Growth assets: identify and capitalise on your best performers

Experts agree that retirees should go for growth if they want to boost their retirement lifestyle.

By Sam Powell

This article was originally published on smh.com.au

Frances White retired six years ago at the age of 63. In addition to a modest super account and share portfolio, the former qualified accountant owns three investment properties in Brisbane, the Sunshine Coast and Melbourne.

She is counting on capital growth from the properties to spice up her retirement. “Some financial advisers say when you retire you should sell assets and invest in things like conservative managed funds that generate cash,” she says. “But that’s not the only way to do it.”

Experts agree that retirees should go for growth if they want to boost their retirement lifestyle. “Having some growth assets in retirement is essential,” says John Owen, Portfolio Specialist at MLC Asset Management.

Learn more about kick starting your retirement planning or speak to a financial adviser.
Living longer

In the past, Australians could expect to have a relatively short retirement. Fifty years ago, ABS data showed that men lived to an average age of 67.6 and women to 74.2. But life expectancy has increased to 80.7 years for men and 84.9 years for women. “The money they [retirees] have got may have to last much longer than they think,” Owen says.

Returns from traditional retirement assets like cash and bonds have slumped as interest rates fell to record lows. Owen notes that in 2010, three-year term deposits were returning over 6% pa. Now they return just 1.25% pa.

Owen says if retirees are drawing down their savings, some research has shown they risk running out of money if they are too defensive.
Higher returns

That means investing in growth assets. These include international and domestic equities, listed and unlisted property, some high-growth infrastructure, and private equity that invests in unlisted companies.

Andrew Boal, CEO of financial services consulting firm Rice Warner, says growth assets should give you better returns over longer periods.

In the 10 years to December 31, 2019, growth assets have outperformed other asset classes. Australian shares returned 7.9% per annum, Australian property securities 11.6%, global shares (hedged) 11.3%. But Australian bonds returned 5.7% and cash just 2.9%.
Higher returns for a better lifestyle

Frances White says she needs those higher returns to have a chance of a better retirement lifestyle. Because she was a single mother she started investing later and didn’t accumulate a lot of super. To catch up, she turned to investment properties, accumulating four in the decade before her retirement.

White sold one of the properties to help fund her retirement, but she has continued to hold three investment properties primarily for growth through capital gains.

“My assets should keep going up in price.

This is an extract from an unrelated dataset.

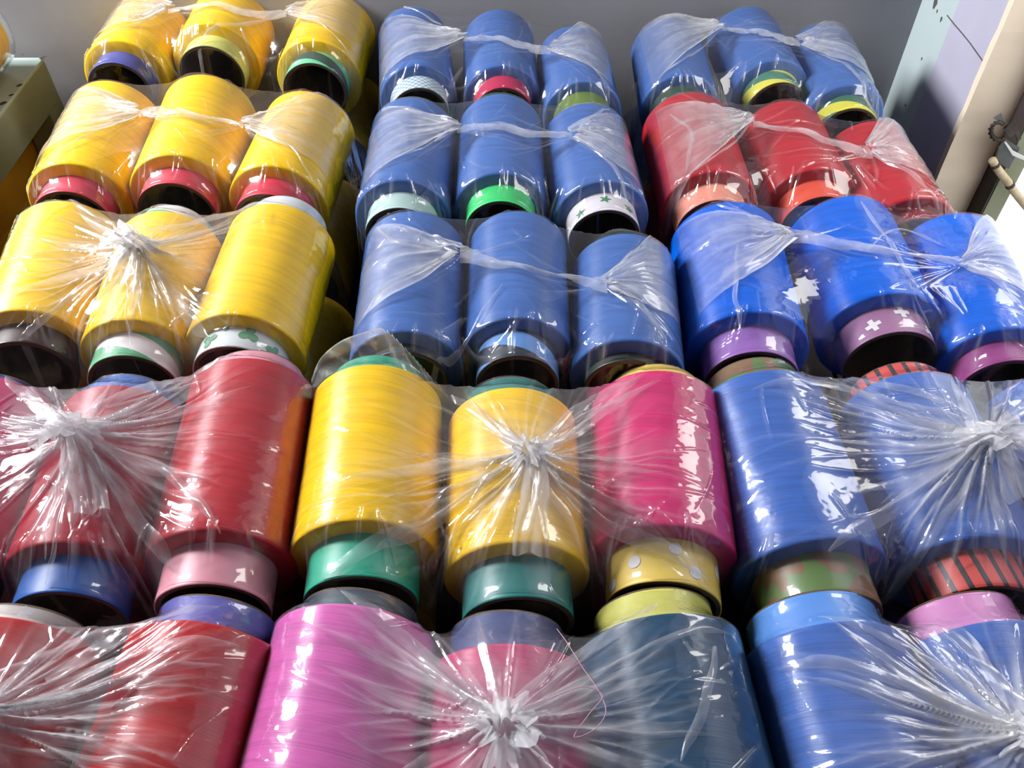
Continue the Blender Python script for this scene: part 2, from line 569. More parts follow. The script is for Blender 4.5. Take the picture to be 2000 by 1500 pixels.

I plan to sell another in five years and then put that money into things like shares that give me regular income.”
Managing volatility

While growth assets return more over longer periods, they can lose a significant amount of their value in the short term.

Owen notes that in the December quarter of 2018, Australian shares fell 8.2%, US shares 13.7% and Japanese shares more than 16%. Australian residential property prices in Sydney and Melbourne have also suffered steep losses in recent years.

“But that [volatility] doesn’t mean you avoid them,” Owen says. “There’s always opportunity to manage risk.”
Best protection – diversification

The best protection is diversification. “Buy growth assets alongside other things that have a less volatile pattern of return,” he says.

Owen says that investors in growth assets should invest with longer time frames in mind. “Often they need to give those assets time to deliver their superior return potential.”

Boal says the risks of growth investments can be overstated when you are investing for the long term. Over a 20-year period, a poor outcome for growth assets is similar to that delivered by conservative
investments. “By investing more conservatively, over the long term you’re mainly limiting the chance of getting upside returns without really protecting the downside that much.”
Going for growth

Frances White decided to go for growth. She says being totally conservative and investing for income is fine for retirees with a big enough super portfolio to draw a pension. “But most of my generation don’t have big amounts of super.”

Boal says how you invest your money is really important. “Retirees these days are expected to live a longer life and need to have some exposure to growth assets to make a material difference to their spending and standard of living in retirement.”